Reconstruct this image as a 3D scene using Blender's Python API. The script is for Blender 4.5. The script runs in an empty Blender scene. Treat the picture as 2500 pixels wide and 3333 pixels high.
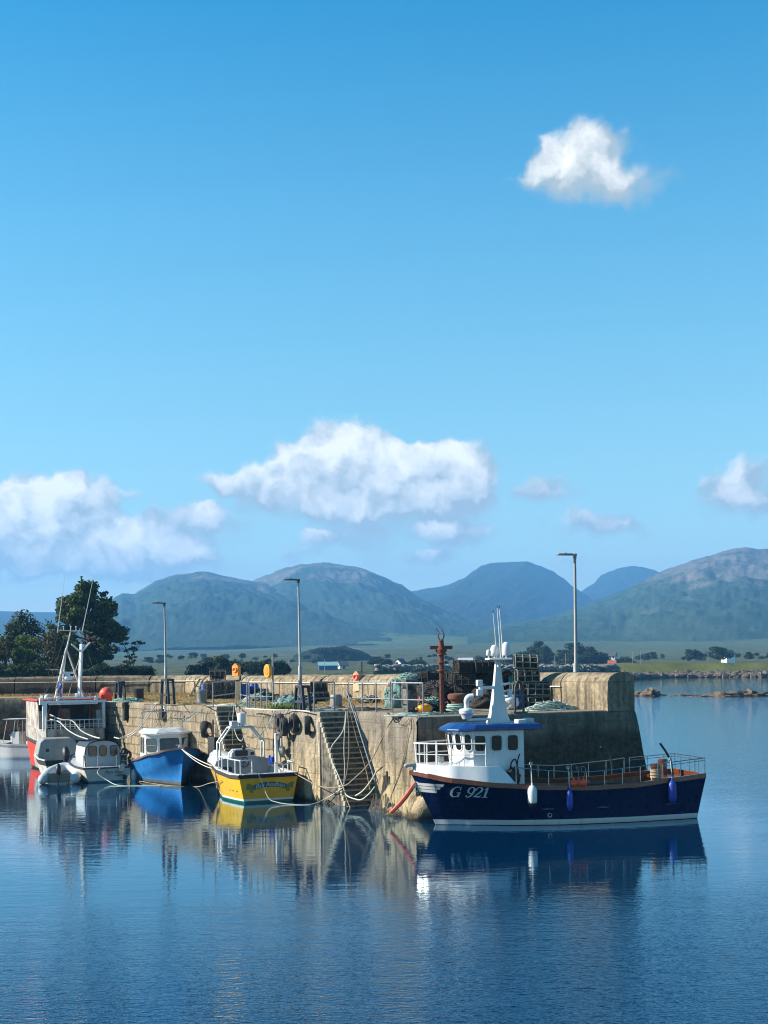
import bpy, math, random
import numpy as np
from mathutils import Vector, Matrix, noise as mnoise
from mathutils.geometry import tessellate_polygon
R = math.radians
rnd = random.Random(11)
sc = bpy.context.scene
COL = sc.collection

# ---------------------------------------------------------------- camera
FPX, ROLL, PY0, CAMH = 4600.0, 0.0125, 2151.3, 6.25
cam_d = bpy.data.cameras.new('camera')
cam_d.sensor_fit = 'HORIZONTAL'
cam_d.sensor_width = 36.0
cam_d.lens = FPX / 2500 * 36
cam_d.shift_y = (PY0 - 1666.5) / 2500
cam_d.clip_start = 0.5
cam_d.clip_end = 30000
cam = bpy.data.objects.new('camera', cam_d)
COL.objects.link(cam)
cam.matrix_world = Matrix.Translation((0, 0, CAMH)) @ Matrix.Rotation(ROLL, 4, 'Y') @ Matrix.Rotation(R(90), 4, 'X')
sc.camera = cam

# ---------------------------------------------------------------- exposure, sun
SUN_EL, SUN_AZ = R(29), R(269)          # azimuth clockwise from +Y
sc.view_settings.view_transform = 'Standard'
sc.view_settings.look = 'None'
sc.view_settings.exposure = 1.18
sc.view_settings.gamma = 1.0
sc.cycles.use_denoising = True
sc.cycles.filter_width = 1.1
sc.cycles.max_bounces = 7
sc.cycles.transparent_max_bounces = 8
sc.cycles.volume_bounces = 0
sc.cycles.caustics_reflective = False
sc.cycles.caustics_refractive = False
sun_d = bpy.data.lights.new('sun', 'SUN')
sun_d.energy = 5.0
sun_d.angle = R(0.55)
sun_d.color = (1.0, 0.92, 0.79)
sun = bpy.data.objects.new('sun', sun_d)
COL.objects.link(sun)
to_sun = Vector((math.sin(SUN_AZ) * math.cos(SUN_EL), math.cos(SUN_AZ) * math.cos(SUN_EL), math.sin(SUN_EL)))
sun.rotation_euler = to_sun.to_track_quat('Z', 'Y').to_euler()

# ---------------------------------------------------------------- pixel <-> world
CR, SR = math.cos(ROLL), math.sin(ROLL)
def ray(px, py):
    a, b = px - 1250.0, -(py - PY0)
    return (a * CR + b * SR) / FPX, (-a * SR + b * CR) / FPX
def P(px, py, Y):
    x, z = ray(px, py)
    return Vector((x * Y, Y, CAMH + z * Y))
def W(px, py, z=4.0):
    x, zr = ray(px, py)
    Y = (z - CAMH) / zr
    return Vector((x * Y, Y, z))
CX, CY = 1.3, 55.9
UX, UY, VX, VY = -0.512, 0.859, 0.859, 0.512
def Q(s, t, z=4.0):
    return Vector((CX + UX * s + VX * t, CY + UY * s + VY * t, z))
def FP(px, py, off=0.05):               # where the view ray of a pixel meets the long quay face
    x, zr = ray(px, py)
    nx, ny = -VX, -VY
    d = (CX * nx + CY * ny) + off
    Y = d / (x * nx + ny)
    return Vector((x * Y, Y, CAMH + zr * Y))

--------

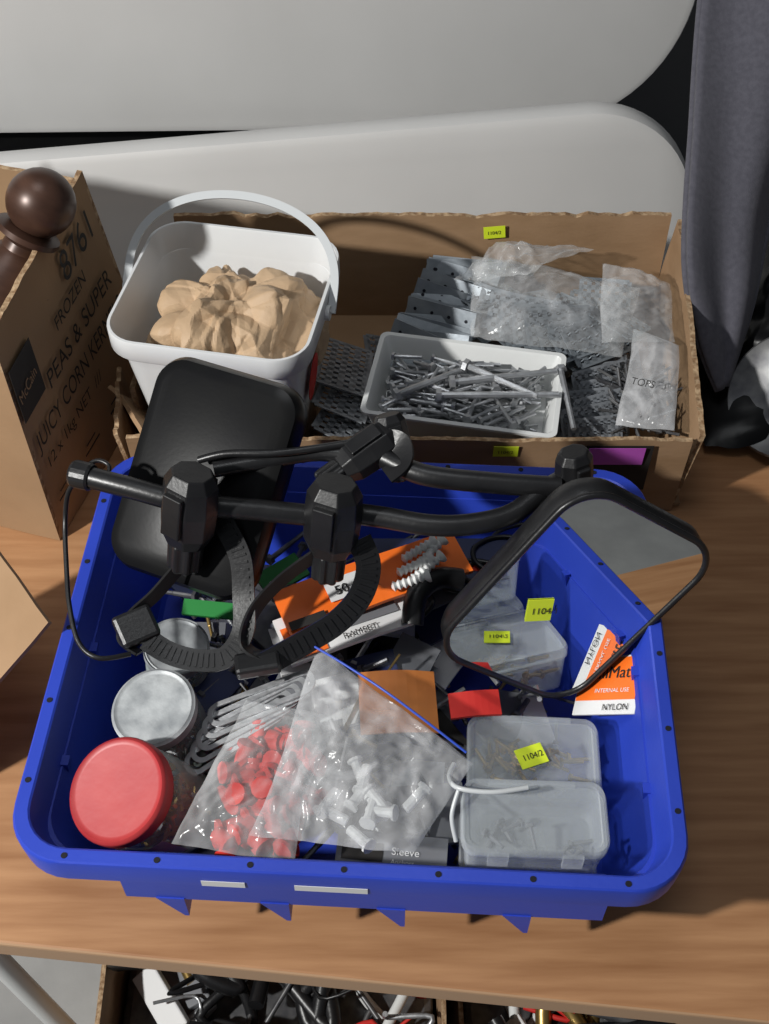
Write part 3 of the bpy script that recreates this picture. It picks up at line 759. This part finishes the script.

--------

Using the entries above, write out exactly the lines from the one with "Reconstruct this image" through the one with "sc.camera = cam", ends included. Leave out any pictures.

- In response:
Reconstruct this image as a 3D scene using Blender's Python API. The script is for Blender 4.5. The script runs in an empty Blender scene. Treat the picture as 2500 pixels wide and 3333 pixels high.
import bpy, math, random
import numpy as np
from mathutils import Vector, Matrix, noise as mnoise
from mathutils.geometry import tessellate_polygon
R = math.radians
rnd = random.Random(11)
sc = bpy.context.scene
COL = sc.collection

# ---------------------------------------------------------------- camera
FPX, ROLL, PY0, CAMH = 4600.0, 0.0125, 2151.3, 6.25
cam_d = bpy.data.cameras.new('camera')
cam_d.sensor_fit = 'HORIZONTAL'
cam_d.sensor_width = 36.0
cam_d.lens = FPX / 2500 * 36
cam_d.shift_y = (PY0 - 1666.5) / 2500
cam_d.clip_start = 0.5
cam_d.clip_end = 30000
cam = bpy.data.objects.new('camera', cam_d)
COL.objects.link(cam)
cam.matrix_world = Matrix.Translation((0, 0, CAMH)) @ Matrix.Rotation(ROLL, 4, 'Y') @ Matrix.Rotation(R(90), 4, 'X')
sc.camera = cam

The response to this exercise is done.